We had long evening talks in his living room. We drank tea. He had redecorated it in the most beautiful way on a low budget, I still remember this. We talked about that. It was a nice time. He showed me one day that his hair isn’t his, he had a hair piece. Without it, he did look older. He didn’t like this, wanted to be the sharp man. He could look the part any time, with his good wardrobe. He had a boyfriend. Every stereotype of a ‘girly’ homosexual guy applied. I found him to be a funny guy. I figured out that homosexual people are among the funniest people in the world. It may be a stereotype, but it is certainly a positive one. They made a few sly remarks once or twice about us and the bedroom but mostly let me be myself. This may have been the best part of the experience. I felt good about myself in their presence. They got me to wonder about what it means to be homosexual and whether I was one. Over time, I noticed that I wasn’t interested in either of them nor any other guy. I did like some of the girls at school. I realised over time that I had been in a very fortunate position to have been able to explore my sexuality in a safe, trusting environment. I got to be sure that I was straight.


Early in my working career, we were having a good time with young colleagues going out in Amsterdam. After starting a night at a colleague’s home, we were about to hit the town, walking down the narrow stairs in the typical Amsterdam stairwell when he put his hand on mine. I quickly pulled mine away. I was flustered. Was he gay? I had never thought about it before. But clearly he was. I apparently have no ‘gaydar’. He felt ashamed because of my shocked reaction. The following day, he texted me to apologise. I told him he had nothing to apologise for. I just didn’t think about him that way and I was just surprised that he did. I wanted to let him know it was no big deal. We each went our own ways over time but I still consider him a friend and I like to think that he does too.


Years later, I was married, had children, and was living the happy life of a family man. Every now and then, a memory of my distant past would crop up. The boy who initially experimented with me was now also a man. I knew of a mutual friend who had become very upset when he had also become part of his experimenting. He had been greatly embarrassed and never wanted to see him again. I hadn’t felt this and had put the experience in my memories somewhere with all the rest. At some point in time, I looked him up on LinkedIn. He had also married and had children. He remembered me, we connected online. He asked me if I felt any hard feelings towards him and I assured him I did not. We never talked about it afterwards.


Sometimes I meet men who are obviously homosexual. Nobody needs a gaydar for them. I remember a barrister at a bank. He flaunts his sexuality. It livens up the room. It can be off-putting to others. I can only rejoice in the flair and the vividness with which he and people like him live their personal lives. I do know that there is a sense of insecurity behind it too, from years of having had to hide who he is and trying to find likeminded people who can’t express their sexuality out loud either. He plays a game with the people around him, flirting with everyone, and some act shocked or say to others behind their backs that they shouldn’t behave like that. I can only drink in their warmth and play the game with him. He has a friend in me at least.

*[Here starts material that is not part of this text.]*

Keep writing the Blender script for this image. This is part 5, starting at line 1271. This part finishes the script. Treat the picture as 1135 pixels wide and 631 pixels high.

The reason I keep using the word “homosexual” instead of the colloquial “gay” is because I notice a lot of negative connotation with that word. Particularly, I hear even children around my eldest son, he is 11, say “that is so gay!” as if that’s a negative thing. Is being homosexual bad? Is it something to make jokes about, to look down on? Of course not. So I teach my children to think whenever they hear or utter that word, to think about why they would use it and why it would be linked to homosexuality. They always come up with the same answer; there is nothing strange or bad about it if you think about it a little. Then, if ever some 11-year old starts to wonder about his or her sexuality, they can do so knowing that they will never be looked down upon and can safely figure out for themselves what they want to be in life. I am happy to support this anytime, anywhere.